Sunday we went to see the boy's mother and went for lunch then I napped the whole way home. We got home late afternoon and sat in front of the television until I decided I needed to go to bed. There was a sleeping cat in my lap making me drowsy and I finally gave up around 9pm.

Great weekend, with another great one coming up. I have so much work to do, but I'm not complaining. Between my regular work and the magazine I'm editing plus my writing, I am going to need this long weekend to catch up on few things like sleep. And Descent.

8 May 2009

The Friday Cometh...

The past few weeks have been a bit of blur. I am so mentally exhausted that I have been sitting here trying to write something smart and witty for the past few minutes and all I've come up with is the revelation that my cat might be gay. I've also realized that the magazine I'm editing is full of errors and it's making me want to curl up into a ball and cry. So, I'm editing hopeful writers' work and trying to be nice about it but the truth is, if you cannot string together coherent sentences and spell them correctly, perhaps you should focus your energies on schooling yourself in the literary arts before trying to sell your work. Just an idea.
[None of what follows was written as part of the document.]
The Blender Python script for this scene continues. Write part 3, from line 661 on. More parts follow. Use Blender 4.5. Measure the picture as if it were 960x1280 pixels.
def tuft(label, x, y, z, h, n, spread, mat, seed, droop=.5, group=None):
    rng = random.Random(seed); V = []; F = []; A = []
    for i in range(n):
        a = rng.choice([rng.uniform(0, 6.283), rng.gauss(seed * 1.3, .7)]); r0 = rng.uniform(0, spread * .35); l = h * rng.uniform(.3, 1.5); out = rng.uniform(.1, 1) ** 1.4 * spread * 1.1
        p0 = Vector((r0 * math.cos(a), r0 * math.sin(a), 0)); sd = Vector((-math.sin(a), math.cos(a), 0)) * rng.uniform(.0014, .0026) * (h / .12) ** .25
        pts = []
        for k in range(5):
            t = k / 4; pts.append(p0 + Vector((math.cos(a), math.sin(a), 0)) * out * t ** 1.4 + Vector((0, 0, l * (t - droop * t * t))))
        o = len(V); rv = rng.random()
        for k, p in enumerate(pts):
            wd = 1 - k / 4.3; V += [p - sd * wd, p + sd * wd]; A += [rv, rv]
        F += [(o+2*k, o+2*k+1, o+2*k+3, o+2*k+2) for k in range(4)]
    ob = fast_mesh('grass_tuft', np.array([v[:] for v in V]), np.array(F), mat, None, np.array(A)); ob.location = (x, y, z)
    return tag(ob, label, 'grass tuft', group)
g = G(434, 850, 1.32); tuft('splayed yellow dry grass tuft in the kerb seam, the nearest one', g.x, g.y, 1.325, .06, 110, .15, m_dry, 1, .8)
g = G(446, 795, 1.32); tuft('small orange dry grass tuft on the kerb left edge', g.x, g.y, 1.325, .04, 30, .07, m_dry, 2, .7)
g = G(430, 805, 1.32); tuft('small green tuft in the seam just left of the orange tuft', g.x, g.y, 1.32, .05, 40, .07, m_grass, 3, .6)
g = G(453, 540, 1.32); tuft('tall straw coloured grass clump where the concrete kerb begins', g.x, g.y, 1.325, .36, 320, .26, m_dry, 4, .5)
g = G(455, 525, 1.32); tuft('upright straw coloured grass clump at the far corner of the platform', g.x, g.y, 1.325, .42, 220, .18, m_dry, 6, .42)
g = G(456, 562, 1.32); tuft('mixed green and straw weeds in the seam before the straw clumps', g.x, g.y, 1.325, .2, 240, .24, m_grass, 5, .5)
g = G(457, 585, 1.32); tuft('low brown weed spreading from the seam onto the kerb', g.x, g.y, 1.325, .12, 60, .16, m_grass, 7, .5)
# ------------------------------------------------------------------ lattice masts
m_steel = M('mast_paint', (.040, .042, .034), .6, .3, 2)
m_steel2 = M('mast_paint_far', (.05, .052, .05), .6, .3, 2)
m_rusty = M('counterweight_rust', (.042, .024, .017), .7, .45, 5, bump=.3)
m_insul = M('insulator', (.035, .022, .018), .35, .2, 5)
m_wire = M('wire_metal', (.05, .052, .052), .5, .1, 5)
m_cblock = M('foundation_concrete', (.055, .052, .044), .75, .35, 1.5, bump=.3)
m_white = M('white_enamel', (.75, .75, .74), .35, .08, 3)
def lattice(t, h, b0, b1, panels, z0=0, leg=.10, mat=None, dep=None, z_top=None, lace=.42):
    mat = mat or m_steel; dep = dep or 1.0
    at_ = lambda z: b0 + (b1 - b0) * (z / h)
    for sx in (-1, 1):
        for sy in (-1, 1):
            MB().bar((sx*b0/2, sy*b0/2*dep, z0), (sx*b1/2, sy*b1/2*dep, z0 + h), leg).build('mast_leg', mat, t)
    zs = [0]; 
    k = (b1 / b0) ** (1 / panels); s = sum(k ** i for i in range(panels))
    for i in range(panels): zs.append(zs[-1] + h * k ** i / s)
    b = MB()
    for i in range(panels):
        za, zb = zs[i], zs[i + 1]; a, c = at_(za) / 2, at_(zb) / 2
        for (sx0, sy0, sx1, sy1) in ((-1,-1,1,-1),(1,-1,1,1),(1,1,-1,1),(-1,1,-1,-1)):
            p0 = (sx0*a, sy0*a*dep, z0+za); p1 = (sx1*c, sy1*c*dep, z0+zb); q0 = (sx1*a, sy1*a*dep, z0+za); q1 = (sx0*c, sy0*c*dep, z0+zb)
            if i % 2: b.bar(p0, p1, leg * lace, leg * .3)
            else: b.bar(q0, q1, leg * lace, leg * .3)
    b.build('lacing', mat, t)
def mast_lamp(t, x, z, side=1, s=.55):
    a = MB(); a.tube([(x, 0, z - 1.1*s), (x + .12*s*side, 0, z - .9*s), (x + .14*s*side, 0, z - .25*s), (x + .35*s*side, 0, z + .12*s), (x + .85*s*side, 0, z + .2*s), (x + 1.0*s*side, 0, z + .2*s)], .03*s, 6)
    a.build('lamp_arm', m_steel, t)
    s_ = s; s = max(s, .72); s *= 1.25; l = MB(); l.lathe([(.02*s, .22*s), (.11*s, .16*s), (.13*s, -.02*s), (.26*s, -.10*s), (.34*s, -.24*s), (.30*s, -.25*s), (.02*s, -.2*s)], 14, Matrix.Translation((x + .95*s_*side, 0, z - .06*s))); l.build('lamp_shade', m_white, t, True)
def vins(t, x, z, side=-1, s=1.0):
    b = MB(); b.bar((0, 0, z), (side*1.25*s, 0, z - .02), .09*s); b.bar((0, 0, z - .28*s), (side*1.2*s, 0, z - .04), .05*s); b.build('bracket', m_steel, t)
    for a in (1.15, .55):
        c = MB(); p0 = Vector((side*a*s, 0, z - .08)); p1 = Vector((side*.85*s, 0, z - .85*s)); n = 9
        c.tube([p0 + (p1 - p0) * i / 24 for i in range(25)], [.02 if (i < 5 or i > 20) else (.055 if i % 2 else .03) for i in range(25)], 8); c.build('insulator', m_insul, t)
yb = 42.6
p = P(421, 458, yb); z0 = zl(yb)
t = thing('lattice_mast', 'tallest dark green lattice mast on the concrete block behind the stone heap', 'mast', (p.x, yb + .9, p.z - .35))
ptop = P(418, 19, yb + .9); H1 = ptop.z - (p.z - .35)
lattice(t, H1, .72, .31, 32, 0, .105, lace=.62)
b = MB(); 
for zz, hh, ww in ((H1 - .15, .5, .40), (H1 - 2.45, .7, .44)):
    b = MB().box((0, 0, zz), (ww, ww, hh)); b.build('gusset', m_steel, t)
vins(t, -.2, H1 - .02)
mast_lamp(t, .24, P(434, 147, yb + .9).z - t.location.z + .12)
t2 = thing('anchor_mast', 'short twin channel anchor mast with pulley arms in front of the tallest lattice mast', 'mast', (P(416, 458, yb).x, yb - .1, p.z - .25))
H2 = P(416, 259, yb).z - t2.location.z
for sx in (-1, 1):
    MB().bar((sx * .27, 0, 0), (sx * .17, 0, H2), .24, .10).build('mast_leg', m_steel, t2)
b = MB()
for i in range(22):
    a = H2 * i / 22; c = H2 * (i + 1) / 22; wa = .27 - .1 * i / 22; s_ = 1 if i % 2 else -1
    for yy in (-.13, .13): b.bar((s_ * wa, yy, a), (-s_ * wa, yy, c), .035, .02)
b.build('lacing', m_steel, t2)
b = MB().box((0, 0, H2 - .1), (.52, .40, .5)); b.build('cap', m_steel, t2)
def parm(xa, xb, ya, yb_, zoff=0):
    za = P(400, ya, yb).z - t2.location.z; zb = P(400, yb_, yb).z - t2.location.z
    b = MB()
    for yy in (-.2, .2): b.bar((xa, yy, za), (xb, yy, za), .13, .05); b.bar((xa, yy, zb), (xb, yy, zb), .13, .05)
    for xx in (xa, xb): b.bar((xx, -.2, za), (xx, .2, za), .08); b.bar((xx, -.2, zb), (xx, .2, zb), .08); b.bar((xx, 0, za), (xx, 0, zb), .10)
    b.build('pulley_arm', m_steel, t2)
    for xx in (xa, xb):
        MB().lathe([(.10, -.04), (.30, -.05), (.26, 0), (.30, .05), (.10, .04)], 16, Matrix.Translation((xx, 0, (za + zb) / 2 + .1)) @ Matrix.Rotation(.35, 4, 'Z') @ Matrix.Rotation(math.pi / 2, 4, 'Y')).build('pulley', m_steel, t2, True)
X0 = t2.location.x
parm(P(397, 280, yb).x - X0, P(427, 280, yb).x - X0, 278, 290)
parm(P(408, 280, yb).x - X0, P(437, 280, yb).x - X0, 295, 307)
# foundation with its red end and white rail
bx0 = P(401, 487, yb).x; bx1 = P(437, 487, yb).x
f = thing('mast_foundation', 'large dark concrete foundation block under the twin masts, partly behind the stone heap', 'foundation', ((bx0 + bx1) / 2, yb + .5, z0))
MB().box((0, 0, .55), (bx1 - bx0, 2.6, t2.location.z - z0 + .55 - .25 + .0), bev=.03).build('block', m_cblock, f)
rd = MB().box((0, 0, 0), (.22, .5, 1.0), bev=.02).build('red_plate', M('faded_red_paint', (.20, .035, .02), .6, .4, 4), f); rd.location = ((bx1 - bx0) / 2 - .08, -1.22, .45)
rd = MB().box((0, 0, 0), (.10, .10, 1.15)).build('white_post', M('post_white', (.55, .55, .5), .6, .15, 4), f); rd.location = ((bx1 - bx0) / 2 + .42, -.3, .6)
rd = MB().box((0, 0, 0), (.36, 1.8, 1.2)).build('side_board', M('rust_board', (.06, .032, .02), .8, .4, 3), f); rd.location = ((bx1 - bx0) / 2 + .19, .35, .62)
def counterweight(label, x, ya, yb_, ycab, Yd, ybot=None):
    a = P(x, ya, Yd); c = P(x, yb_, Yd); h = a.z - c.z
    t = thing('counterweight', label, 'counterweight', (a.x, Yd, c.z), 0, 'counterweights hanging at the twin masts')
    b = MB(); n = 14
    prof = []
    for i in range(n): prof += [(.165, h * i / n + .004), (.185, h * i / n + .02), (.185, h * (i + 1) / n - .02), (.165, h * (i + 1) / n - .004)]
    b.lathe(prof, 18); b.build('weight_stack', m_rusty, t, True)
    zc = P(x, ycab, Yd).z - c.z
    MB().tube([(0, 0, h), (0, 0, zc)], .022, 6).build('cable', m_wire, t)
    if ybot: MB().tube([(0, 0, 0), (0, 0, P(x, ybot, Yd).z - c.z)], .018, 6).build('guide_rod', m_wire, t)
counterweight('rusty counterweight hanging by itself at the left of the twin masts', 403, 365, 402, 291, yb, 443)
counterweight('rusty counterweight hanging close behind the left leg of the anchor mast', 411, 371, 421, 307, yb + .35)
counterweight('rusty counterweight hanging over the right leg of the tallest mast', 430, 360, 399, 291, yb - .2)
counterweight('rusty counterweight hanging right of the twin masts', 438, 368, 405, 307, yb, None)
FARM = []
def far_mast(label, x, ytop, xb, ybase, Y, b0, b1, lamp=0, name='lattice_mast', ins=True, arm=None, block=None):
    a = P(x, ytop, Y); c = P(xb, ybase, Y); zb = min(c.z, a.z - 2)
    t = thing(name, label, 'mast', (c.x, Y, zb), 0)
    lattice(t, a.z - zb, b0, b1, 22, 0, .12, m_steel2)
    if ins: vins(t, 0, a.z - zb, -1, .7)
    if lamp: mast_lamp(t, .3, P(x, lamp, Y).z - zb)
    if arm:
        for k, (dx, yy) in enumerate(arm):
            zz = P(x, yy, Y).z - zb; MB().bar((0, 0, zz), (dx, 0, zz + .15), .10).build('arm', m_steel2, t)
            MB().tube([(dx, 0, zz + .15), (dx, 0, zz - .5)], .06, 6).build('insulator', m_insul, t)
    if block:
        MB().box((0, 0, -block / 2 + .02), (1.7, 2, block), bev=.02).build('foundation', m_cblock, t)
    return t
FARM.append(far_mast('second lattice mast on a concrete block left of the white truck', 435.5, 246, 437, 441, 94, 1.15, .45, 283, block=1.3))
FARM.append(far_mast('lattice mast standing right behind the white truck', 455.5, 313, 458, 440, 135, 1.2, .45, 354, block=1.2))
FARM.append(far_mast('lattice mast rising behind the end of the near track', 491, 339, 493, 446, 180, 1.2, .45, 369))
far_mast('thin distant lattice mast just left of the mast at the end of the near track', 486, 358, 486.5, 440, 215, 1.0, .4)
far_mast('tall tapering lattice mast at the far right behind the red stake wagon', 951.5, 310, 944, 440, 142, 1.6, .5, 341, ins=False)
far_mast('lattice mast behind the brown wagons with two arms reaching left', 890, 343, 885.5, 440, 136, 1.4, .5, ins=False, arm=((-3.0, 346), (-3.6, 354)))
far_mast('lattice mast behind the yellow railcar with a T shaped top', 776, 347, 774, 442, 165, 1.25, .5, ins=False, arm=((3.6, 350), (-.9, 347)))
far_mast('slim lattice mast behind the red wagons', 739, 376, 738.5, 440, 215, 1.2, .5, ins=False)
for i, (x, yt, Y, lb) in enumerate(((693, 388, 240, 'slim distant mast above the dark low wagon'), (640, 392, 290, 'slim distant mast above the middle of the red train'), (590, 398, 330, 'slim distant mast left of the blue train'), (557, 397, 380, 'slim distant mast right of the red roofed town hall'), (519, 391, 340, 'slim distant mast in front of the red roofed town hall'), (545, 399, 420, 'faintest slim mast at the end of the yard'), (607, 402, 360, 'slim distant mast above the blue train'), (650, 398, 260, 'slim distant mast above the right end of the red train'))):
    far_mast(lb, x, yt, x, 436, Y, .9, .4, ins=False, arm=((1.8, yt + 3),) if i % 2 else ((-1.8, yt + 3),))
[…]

On a completely different note, I am almost finished my story for the sci-fi magazine who wants to publish it. That's exciting, except I'm too tired to fully appreciate what that means: I'm breaking into a competely new writing genre. New to me, anyway.

Although things are busy, I am fairly happy and content with the way things are going. My work is good, my job is great, the boy and I just celebrated our one-year anniversary last week and I don't really have any complaints. None that are valid anyway. I will always find something to complain about if I look hard enough.